The Daily Strengthening from The Rav, Rabbi Eliezer Berland shlit"a — “The iPhone Causes People to Stumble and Holds Back Teshuvah”

Wednesday, 23 Sivan 5782 — “If there were no iPhone, everyone would do Teshuvah.” These are his holy words:

A person’s whole purpose is to jump into the fire—right now we need to throw away all the iPhones, to jump into the fire.

The main thing is to jump into the fire the way Avraham jumped into the fire. Avraham merited, through this, to purify the entire People of Israel. And then he will throw away his iPhone—throw away the iPhone, and look for something kosher, kosher—completely blocked.

A phone should be only for calling Abba, Ima, or some friend—not for watching forbidden films and immorality, and films that… especially when people are literally seeing forbidden relations—things that are an explicit Torah prohibition.

You have to throw away all the iPhones. It is literally an explicit Torah prohibition; it causes people to stumble—there is no way not to stumble.

A person sees something he is forbidden to see, and then it’s already over—his mind is burned; afterward he can’t do Teshuvah.

If there were no iPhone, everyone would do Teshuvah. Nothing will help him—his mind is burned; he has no mind, he has nothing—he’ll only go around fighting and doing whatever he does.

All those who get started with iPhones end up fighting afterward, because they have nothing to do—they only want to be “tough guys.”

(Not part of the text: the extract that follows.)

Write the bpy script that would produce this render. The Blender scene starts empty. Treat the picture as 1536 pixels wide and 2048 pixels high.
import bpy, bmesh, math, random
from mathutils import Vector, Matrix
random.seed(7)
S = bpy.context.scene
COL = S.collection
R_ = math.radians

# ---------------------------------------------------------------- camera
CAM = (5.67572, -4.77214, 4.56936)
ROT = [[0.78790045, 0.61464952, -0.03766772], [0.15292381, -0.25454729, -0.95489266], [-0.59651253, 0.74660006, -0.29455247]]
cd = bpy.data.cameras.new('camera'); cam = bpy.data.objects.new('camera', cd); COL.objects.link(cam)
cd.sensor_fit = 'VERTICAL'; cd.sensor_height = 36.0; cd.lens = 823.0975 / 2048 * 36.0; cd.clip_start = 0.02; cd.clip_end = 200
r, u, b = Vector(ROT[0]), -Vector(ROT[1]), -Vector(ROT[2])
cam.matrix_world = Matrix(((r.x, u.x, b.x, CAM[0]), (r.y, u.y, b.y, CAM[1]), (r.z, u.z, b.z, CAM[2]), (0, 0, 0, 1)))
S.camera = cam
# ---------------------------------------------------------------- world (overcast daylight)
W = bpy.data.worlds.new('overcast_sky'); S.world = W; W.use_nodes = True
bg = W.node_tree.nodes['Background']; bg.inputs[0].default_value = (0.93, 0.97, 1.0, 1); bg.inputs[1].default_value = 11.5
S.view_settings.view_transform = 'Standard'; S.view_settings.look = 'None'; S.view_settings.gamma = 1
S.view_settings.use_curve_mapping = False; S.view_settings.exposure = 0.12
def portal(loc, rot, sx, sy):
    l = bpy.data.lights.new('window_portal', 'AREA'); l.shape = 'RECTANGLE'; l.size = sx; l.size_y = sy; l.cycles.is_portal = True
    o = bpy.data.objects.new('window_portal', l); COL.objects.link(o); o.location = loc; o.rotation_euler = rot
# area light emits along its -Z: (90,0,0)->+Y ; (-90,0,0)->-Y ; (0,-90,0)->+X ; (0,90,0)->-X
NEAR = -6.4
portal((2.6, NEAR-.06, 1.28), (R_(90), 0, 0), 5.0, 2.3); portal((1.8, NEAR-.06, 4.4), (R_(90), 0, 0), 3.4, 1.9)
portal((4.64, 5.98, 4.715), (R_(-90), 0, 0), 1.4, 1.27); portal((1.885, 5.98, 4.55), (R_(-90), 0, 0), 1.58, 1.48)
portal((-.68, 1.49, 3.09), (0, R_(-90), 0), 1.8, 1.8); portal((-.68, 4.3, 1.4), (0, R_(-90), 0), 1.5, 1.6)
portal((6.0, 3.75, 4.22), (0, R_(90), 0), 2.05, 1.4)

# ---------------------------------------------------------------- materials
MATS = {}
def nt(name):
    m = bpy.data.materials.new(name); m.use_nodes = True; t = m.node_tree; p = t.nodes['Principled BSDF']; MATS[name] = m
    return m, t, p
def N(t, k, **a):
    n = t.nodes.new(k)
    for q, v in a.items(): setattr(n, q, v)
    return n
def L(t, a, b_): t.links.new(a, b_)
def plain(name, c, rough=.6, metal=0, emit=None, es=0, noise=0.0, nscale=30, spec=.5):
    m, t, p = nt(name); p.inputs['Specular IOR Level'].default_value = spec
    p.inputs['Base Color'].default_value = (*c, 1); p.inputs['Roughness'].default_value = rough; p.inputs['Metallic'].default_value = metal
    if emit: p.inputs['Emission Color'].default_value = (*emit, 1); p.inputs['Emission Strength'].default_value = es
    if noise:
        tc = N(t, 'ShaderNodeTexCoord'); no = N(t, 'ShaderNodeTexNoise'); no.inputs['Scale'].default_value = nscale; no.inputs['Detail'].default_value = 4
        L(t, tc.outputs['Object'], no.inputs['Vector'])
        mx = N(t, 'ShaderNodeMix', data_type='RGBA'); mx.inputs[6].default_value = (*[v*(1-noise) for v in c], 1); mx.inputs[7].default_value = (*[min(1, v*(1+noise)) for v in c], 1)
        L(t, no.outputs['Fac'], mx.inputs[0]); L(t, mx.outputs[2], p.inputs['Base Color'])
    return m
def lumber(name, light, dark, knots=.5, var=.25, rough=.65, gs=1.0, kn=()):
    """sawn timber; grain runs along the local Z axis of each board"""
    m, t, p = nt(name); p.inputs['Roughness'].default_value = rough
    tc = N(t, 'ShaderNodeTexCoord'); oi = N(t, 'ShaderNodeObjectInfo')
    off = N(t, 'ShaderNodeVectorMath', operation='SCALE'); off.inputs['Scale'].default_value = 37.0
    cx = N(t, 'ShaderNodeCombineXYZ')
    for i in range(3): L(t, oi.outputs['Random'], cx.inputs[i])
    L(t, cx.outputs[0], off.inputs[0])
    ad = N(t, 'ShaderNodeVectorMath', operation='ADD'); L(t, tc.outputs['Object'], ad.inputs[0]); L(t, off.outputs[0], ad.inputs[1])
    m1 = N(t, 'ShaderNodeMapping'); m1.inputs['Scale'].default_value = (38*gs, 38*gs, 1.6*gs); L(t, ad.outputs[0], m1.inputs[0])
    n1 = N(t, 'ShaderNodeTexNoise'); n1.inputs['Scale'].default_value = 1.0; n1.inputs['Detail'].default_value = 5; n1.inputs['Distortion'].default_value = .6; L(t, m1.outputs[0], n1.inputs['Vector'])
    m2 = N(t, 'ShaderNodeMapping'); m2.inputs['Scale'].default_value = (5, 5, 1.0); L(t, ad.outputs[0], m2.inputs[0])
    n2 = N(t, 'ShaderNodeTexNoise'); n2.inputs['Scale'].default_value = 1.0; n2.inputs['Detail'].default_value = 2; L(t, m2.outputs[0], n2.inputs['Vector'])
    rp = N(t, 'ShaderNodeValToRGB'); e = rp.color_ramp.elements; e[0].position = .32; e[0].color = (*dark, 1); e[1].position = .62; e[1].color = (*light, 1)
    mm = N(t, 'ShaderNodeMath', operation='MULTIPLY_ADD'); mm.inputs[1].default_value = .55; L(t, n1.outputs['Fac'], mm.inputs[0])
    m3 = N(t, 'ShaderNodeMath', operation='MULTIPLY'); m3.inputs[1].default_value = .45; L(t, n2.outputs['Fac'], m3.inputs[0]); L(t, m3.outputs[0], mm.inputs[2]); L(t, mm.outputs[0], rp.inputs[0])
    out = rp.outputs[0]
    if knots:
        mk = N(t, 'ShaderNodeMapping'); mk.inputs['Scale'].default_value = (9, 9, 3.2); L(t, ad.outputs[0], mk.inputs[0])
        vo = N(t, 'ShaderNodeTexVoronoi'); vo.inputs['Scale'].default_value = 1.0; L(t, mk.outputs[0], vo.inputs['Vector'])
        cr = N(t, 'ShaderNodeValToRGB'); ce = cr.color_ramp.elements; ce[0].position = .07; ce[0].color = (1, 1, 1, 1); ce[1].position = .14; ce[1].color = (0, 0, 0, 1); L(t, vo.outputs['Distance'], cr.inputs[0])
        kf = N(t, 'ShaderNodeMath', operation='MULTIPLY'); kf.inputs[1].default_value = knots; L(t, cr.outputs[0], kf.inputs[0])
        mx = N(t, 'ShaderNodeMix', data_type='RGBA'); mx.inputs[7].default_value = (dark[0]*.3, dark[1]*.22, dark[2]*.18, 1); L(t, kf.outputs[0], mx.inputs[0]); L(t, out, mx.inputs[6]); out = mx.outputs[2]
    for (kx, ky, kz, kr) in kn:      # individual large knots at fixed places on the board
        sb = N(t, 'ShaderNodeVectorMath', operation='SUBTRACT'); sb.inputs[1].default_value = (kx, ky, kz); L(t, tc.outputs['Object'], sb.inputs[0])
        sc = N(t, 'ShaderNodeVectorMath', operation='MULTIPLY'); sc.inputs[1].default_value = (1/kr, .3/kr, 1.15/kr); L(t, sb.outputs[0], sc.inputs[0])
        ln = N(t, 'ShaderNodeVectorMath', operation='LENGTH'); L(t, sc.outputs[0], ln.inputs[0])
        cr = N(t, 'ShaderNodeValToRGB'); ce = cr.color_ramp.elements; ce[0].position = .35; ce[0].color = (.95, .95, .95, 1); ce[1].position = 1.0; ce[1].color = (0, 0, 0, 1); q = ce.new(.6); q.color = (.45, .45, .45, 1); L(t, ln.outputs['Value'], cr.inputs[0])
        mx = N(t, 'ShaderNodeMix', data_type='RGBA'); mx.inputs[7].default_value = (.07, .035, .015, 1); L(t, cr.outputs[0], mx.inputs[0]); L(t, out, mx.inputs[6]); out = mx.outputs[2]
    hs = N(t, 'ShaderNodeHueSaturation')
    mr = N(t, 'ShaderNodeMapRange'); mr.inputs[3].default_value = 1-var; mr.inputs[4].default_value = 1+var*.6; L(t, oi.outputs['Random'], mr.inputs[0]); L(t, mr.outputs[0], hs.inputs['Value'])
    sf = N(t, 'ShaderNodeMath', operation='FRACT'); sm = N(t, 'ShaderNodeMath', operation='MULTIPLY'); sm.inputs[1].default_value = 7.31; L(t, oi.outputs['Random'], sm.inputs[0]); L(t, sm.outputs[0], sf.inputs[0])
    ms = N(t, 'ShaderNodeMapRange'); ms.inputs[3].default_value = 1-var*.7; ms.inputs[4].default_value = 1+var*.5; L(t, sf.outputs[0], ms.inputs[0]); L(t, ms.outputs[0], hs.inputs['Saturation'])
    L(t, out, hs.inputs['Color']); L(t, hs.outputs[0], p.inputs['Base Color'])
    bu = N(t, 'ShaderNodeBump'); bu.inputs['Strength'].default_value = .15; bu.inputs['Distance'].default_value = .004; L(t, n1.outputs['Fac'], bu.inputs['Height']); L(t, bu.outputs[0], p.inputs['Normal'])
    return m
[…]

You have to know that throwing away the iPhone is what is called “jumping into the fire.” That’s what Avraham did—he jumped into the fire. Serach jumped into the fire, and everyone jumped into the fire. Once, everyone jumped into the fire—that’s it. That is the entire avodah of a person.

We read about the Akeidah in the morning because the entire avodah is to jump into the fire—the entire avodah of a person is to jump into the fire.